The antidote to a troubled macro environment since Keynes wrote the book in the 1930s has been the dual demand-side sledgehammers of government deficit spending and monetary expansion.
Both were thought to induce private spending with multipliers that would generate output and absorb the unemployed. Well, that’s how the theory went.
When it was first applied, it was not a theoretical experiment but rather the necessity of paying for and financing WWII.
At that time, the twin necessities of fiscal and monetary policy jolted the economy forward with such force that the unemployment rate was driven down to 1.2%. It appeared to provide validation of what fiscal and monetary policy could do, and economists and policymakers around the globe embraced it (and they still do).
After all, it simply required legislation for spending, raising the debt ceiling, and the Fed’s Open Market Committee’s agreement to go along with it. Basically, it was Bureau of Engraving and Printing policy that printed both the Treasury securities to pay for the deficit spending and the dollars to purchase them.
It was the easy way out, which became Plan Ain times of economic distress, whether they’re related to shortfalls of income or jobs. And now it’s also intended to rebuild wealth, save banks, and cheapen the dollar as well.
But for these macroeconomic sledgehammers to work, they are not cheap. US Government debt to GDP has increased from 62.7% to 101.6% in the last eight years. The relative size of the Fed’s wartime quantitative easing was a 50% expansion of its balance sheet — as opposed to a 300% expansion in the modern day reincarnation of QE. But alas, unemployment has been driven down to but a narrowly measured 6.7%.

So it’s obvious that something else is afoot, and it has to do with the question of why the twin sledgehammers are not working as well anymore. And furthermore, what is the “something else” that policy makers are now turning to? That is to say, what is Plan B?
The basic answer to why the sledgehammers are not working is that both monetary policy and fiscal policy are debt-financed spending, either by the government or the private economy. The problem is that it works as a cyclical remedy, as long as the debt doesn’t accumulate — which implies that in the prosperities that follow, debt reduction should take place. That is what George W. did not do, but Bill Clinton did.
The need to avoid accumulating debt was forgotten as the economic high just induced a greater desire for prosperity with mindless expansion of the debt-to-income ratio.
Basically, debt-driven spending — whether public or private — is a cyclical policy that is not meant to be a long-term secular fix. If a government and the Fed keep at it as a secular fix, it has offsetting effects when a greater share of income is required to service debt.
This is not lost on the private economy, as consumer debt relative to income has been worked down since it peak in 2007, which in turn continues to slow the economy today. Nor was it lost on Keynes himself. But governments didn’t get the memo, and they keep on piling up debt, which restricts the economy by creating a need for more revenues to service that debt.
The twin forces of stimulus from debt-financed spending and the subsequent need to service or retire debt is becoming evident today. As an example, in Japan since the last election, Abonomics has employed the macro sledgehammers with great force but has followed up with a national consumption tax that offsets Plan A. Much the same is happening in Europe and in the U.S. with QE tapering and fiscal sequester reining in the expansion of Plan A.

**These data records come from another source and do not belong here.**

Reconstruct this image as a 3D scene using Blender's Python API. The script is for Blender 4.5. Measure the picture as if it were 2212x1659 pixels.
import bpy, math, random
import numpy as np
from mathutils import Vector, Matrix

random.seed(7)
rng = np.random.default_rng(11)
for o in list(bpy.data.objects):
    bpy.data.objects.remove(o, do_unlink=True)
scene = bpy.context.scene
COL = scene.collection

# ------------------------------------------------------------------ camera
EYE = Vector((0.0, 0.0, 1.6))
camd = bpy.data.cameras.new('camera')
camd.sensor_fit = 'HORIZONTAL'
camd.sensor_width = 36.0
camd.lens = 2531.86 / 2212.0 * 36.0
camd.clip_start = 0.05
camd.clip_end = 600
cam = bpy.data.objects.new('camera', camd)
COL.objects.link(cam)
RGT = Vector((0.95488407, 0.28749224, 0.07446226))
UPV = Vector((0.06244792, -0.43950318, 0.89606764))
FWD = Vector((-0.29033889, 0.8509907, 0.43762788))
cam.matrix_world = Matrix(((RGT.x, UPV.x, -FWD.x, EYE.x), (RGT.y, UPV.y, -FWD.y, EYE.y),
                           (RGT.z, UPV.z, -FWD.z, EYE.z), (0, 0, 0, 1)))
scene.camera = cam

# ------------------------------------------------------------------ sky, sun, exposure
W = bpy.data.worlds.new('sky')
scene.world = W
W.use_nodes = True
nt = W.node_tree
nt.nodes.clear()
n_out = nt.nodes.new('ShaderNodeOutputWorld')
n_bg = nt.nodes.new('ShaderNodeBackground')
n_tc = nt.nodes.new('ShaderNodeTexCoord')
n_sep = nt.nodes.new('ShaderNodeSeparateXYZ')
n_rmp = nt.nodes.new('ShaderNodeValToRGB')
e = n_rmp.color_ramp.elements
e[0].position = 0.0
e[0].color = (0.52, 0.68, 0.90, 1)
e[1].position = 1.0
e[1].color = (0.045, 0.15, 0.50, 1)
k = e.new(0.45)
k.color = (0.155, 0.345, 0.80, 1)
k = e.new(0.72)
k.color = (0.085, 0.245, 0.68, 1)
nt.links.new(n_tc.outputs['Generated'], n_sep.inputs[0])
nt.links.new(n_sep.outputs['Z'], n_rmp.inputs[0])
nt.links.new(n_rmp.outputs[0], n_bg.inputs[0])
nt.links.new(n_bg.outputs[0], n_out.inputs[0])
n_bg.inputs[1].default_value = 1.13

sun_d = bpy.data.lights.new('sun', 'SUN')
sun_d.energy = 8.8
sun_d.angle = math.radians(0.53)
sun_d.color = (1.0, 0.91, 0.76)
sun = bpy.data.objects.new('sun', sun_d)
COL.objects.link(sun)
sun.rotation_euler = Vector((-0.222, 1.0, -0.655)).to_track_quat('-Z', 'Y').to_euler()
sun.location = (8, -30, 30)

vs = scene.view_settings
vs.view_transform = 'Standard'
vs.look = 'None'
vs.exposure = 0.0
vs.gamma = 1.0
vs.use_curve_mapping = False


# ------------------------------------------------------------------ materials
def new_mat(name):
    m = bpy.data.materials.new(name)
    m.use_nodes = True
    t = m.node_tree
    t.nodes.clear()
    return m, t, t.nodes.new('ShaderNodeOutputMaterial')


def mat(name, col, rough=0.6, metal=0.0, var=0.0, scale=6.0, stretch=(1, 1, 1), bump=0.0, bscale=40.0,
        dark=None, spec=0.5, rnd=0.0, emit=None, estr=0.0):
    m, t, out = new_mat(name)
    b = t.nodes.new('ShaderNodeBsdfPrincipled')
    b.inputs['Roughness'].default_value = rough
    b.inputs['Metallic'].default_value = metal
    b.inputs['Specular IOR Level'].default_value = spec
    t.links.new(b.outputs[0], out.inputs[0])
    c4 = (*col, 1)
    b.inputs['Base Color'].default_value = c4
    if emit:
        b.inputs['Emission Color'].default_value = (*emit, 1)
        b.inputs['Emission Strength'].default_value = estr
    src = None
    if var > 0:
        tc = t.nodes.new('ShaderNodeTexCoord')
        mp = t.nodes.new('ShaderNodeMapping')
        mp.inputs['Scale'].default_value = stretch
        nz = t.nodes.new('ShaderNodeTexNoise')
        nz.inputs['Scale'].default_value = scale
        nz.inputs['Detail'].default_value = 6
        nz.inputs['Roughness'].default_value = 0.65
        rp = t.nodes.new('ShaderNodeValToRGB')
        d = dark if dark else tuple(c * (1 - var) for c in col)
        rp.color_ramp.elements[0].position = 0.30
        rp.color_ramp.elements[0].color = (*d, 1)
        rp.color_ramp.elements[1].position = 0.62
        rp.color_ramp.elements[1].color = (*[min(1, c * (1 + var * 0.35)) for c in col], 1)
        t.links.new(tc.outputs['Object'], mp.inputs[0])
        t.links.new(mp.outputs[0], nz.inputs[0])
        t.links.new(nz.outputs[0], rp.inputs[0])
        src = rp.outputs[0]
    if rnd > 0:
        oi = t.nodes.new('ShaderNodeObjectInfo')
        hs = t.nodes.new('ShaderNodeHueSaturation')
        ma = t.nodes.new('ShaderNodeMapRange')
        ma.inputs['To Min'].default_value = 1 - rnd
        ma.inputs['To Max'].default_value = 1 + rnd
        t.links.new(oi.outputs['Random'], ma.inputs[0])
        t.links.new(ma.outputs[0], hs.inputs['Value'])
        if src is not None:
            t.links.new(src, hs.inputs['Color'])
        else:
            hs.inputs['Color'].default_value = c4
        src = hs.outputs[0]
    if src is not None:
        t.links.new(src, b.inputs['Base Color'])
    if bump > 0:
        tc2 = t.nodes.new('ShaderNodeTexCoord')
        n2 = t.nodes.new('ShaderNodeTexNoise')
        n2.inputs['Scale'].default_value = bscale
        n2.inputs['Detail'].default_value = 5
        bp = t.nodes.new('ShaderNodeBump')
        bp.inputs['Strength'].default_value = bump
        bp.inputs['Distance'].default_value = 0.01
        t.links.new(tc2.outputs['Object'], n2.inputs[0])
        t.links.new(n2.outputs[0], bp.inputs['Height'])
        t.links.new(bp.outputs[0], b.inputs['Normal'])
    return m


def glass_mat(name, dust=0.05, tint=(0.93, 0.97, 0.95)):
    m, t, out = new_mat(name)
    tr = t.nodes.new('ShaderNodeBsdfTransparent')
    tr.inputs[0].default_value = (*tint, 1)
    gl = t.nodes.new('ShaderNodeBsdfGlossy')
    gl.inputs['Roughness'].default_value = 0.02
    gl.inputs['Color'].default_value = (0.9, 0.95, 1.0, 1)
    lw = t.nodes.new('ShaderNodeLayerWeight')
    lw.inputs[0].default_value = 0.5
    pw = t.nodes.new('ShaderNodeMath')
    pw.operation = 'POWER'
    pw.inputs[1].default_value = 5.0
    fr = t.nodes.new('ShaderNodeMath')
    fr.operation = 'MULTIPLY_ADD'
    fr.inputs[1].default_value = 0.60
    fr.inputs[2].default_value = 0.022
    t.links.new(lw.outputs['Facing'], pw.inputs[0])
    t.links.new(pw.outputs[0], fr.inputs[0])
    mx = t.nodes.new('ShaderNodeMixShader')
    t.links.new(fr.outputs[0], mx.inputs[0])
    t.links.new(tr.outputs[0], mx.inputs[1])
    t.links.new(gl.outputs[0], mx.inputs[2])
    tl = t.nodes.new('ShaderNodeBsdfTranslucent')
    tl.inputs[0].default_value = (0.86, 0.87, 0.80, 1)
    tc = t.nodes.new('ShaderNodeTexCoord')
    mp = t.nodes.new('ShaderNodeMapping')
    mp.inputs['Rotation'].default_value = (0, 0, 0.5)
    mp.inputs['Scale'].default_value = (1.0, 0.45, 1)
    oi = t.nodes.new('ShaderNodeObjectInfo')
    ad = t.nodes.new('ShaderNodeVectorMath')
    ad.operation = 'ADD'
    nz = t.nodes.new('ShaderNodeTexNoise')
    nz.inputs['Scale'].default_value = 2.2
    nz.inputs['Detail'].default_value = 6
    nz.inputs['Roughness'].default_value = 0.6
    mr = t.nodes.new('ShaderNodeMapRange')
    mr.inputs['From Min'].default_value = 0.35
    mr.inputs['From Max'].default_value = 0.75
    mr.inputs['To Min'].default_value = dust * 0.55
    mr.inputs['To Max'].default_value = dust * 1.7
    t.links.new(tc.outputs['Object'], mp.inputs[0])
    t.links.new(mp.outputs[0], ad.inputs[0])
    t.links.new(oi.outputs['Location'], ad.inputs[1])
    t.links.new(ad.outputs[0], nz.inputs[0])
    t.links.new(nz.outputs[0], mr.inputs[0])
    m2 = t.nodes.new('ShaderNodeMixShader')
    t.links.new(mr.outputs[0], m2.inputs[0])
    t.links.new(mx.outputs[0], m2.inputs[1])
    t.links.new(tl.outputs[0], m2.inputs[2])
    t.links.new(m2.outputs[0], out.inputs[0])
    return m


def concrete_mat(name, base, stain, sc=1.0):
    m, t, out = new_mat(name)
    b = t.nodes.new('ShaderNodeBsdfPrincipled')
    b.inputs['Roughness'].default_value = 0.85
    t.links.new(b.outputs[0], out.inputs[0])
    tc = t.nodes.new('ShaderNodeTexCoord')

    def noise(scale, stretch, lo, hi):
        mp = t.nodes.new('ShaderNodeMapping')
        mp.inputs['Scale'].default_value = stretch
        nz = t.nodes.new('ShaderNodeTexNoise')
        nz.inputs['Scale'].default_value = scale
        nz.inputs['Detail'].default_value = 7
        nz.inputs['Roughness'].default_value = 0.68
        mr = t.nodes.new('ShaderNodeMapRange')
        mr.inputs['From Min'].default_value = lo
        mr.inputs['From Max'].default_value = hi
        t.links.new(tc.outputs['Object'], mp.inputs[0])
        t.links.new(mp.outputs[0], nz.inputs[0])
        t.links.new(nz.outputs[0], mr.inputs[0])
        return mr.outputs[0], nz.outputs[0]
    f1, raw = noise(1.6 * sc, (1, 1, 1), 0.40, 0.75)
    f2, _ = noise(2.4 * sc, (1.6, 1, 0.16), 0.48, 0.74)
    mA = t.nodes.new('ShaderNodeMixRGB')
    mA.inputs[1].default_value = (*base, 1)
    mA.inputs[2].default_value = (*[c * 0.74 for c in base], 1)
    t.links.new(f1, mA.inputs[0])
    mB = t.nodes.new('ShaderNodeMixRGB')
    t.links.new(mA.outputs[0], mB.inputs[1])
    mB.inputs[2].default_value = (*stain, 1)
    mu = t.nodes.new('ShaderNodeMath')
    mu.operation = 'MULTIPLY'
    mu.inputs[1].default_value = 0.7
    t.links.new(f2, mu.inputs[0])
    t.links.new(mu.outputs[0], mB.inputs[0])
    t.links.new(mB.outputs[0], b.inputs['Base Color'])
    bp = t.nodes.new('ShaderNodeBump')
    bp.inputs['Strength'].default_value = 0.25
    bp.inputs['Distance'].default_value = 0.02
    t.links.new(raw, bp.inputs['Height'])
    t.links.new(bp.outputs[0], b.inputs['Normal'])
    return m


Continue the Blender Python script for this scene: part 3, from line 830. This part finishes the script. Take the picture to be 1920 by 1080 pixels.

So what becomes Plan B when Plan A is being made to face the facts — specifically that secular debt accumulation is ultimately counterproductive?
Politicians are now doing what is pragmatic to attract business to their geographical location without the benefit of Ivy League economic theory. This is being done city against city, state against state, and now country against country. Plan B at the country level was the subject of the recent G-20 meetings as a response to the Fed’s tapering of QE, so it’s going global.
Plan B takes the form of reducing taxes as compared to your competitor, enacting less costly and burdensome regulations, and even underwriting business start-up expenses. It also takes the form of job training and infrastructure development. Those and other efforts are supply-side efforts to be relatively more competitive.
Some of them are outliers by historical example. That would include Michigan, which became a right-to-work state in 2012, and others in the Midwest are following.
There is a significant difference in the public perception of Plan B as compared to Plan A. In B there is little accompanying press and no photo opps for the politicians or the Fed Chairman, and hence fewer images to drive Wall Street expectations. But these low-profile policies are relentless, albeit slow. On the surface they appear to be policies that do more in totality than merely change the location of business. The benefits come in the form of greater efficiency (measured by output per worker) and less debt accumulation, either public or private.
Are they enough to offset the unintended debt consequences of previous demand stimulus? That we shall see, but at least this is a move in the right direction toward offsetting the ill effects of secular debt accumulation.
A major question is: Can these policies that are associated with the Right Wing be implemented by Left Wing majorities in many places? Well, if Liberals are in political control, they are also responsible for economic outcomes. So they will find ways to implement typical conservative platforms packaged as inspired liberal genius.